Effect of Gradient Microstructure and Strength Mismatch on Cryogenic Toughness of Fe-Ni Fusion Boundary

In this paper, axial magnetic field (AMF) was applied in gas metal arc welding to produced 9Ni steel joints filled with nickel-based alloy. The gradient microstructure and the cryogenic toughness of Fe-Ni fusion boundary were investigated. Under 0 mT AMF, the unmixed zone (UMZ) and partial mixing zone (PMZ) are observed. UMZ has a dual-phase microstructure of lenticular-like martensite and austenite. At low temperature, the retained austenite transforms into martensite, which aggravates the residual strain. PMZ is solid solution of austenite microstructure. UMZ has a nanohardness twice that of PMZ. Charpy impact test and CTOD tests are conducted at low temperature to evaluate the toughness of fusion boundary. The toughness decreases with the increment of mismatch degree. An abnormal drop of fracture toughness and brittle fracture occurs at 0 mT fusion boundary.
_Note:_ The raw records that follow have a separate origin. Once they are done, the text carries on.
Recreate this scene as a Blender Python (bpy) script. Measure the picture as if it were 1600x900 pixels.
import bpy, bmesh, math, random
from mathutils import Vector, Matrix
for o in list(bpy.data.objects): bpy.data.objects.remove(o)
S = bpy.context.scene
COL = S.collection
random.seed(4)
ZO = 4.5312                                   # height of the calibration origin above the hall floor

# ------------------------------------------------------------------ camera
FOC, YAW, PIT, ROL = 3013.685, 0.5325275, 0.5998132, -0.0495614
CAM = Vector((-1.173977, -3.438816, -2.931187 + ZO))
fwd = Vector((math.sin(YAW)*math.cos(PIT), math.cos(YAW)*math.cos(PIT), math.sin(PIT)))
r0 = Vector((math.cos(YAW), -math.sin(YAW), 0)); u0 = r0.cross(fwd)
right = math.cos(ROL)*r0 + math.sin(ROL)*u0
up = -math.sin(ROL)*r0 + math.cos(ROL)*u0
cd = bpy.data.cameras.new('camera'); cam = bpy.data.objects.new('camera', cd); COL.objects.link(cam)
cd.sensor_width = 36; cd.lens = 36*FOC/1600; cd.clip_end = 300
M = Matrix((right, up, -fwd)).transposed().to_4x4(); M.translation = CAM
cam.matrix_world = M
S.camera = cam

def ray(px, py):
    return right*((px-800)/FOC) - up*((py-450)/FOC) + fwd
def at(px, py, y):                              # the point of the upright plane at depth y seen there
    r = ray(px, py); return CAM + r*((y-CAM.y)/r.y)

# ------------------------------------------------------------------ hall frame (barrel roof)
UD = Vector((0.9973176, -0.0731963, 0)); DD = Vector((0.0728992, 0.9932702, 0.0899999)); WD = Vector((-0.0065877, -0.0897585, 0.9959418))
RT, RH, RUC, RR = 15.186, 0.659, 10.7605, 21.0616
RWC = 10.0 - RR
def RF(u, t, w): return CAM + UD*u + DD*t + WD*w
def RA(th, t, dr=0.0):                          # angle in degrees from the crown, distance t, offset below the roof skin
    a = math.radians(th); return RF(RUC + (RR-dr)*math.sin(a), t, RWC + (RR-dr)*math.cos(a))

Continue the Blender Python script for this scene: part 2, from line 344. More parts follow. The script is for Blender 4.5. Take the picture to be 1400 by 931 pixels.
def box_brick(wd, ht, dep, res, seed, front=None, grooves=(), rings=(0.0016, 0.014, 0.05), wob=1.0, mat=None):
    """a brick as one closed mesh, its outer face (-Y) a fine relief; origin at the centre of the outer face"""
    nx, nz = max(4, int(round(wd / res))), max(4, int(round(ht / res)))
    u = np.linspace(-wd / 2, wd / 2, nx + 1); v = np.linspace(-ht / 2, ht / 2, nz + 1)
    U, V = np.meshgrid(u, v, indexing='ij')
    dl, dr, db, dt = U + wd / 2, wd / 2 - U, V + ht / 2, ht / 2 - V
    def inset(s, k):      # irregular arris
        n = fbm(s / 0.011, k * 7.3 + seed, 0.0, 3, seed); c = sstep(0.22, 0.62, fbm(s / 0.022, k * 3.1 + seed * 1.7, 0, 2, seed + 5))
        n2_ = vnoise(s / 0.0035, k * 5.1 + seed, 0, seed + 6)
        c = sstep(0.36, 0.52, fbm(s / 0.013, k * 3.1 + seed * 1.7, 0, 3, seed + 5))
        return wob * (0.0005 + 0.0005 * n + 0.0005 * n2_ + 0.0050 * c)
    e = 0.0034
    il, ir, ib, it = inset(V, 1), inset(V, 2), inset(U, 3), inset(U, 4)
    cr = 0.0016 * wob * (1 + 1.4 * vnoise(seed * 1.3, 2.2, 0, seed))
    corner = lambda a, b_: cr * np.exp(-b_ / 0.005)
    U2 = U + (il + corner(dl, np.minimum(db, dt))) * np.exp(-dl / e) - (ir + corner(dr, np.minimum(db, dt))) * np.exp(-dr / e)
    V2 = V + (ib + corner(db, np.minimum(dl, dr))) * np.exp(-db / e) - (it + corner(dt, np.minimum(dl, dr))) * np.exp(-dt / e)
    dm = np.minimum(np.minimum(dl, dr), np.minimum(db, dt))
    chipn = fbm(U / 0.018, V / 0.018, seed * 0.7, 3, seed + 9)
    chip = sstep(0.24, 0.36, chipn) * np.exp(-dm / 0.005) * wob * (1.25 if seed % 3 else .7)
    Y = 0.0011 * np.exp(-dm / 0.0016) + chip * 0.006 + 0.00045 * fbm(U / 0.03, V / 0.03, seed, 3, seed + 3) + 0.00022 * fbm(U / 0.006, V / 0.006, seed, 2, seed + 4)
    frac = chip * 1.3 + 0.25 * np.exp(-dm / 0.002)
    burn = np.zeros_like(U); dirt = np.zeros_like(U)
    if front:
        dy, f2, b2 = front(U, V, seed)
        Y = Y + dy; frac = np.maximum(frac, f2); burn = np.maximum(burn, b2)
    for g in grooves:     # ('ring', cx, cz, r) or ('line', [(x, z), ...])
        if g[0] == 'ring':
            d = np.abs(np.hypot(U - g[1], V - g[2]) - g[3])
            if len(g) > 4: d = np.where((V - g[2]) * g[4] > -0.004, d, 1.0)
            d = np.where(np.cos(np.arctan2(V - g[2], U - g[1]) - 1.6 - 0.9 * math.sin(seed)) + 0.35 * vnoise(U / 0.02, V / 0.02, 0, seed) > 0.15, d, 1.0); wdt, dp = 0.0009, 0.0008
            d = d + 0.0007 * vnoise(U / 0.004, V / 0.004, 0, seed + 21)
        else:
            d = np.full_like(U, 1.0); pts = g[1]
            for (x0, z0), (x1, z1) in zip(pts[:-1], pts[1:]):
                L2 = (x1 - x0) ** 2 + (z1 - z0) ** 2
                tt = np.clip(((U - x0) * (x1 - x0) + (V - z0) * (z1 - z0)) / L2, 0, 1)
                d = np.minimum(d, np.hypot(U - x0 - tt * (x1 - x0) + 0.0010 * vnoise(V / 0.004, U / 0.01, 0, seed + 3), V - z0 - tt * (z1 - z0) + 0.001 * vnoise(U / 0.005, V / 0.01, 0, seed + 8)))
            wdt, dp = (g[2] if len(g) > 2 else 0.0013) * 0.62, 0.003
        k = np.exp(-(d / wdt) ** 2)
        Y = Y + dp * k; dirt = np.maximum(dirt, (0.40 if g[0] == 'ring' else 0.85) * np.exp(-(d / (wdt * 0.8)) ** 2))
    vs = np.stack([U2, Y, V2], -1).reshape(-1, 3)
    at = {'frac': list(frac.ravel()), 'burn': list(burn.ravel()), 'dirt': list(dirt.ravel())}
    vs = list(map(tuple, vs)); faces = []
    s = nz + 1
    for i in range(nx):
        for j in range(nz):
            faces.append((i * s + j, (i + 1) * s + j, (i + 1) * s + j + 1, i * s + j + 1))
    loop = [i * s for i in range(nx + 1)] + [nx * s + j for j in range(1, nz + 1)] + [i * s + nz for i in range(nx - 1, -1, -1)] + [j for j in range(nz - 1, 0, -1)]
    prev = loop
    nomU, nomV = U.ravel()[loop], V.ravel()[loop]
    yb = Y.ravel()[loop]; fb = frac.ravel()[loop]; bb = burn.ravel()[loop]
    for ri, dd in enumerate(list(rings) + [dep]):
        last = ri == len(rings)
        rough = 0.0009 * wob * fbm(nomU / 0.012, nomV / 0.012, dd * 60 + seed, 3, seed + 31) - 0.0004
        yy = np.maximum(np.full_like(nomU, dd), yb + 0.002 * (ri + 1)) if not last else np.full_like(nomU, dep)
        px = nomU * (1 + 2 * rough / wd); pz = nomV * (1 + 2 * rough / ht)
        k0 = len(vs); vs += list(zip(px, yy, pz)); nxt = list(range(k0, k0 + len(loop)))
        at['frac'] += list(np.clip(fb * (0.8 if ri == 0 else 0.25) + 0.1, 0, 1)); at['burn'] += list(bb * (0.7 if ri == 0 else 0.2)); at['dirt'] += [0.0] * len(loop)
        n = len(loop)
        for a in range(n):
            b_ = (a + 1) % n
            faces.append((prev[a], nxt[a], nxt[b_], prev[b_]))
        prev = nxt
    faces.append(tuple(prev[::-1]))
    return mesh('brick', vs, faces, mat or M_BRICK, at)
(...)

Under loading, a high strain gradient occurs between UMZ and PMZ due to the high strength mismatch. Crack preferentially initiates and propagates along the interface. When UMZ and PMZ are eliminated under 12 mT AMF, the fusion boundary has a more compatible deformation and no brittle fracture occurs. It demonstrates that AMF decreases the strength mismatch and improves the cryogenic toughness of Fe-Ni fusion boundary.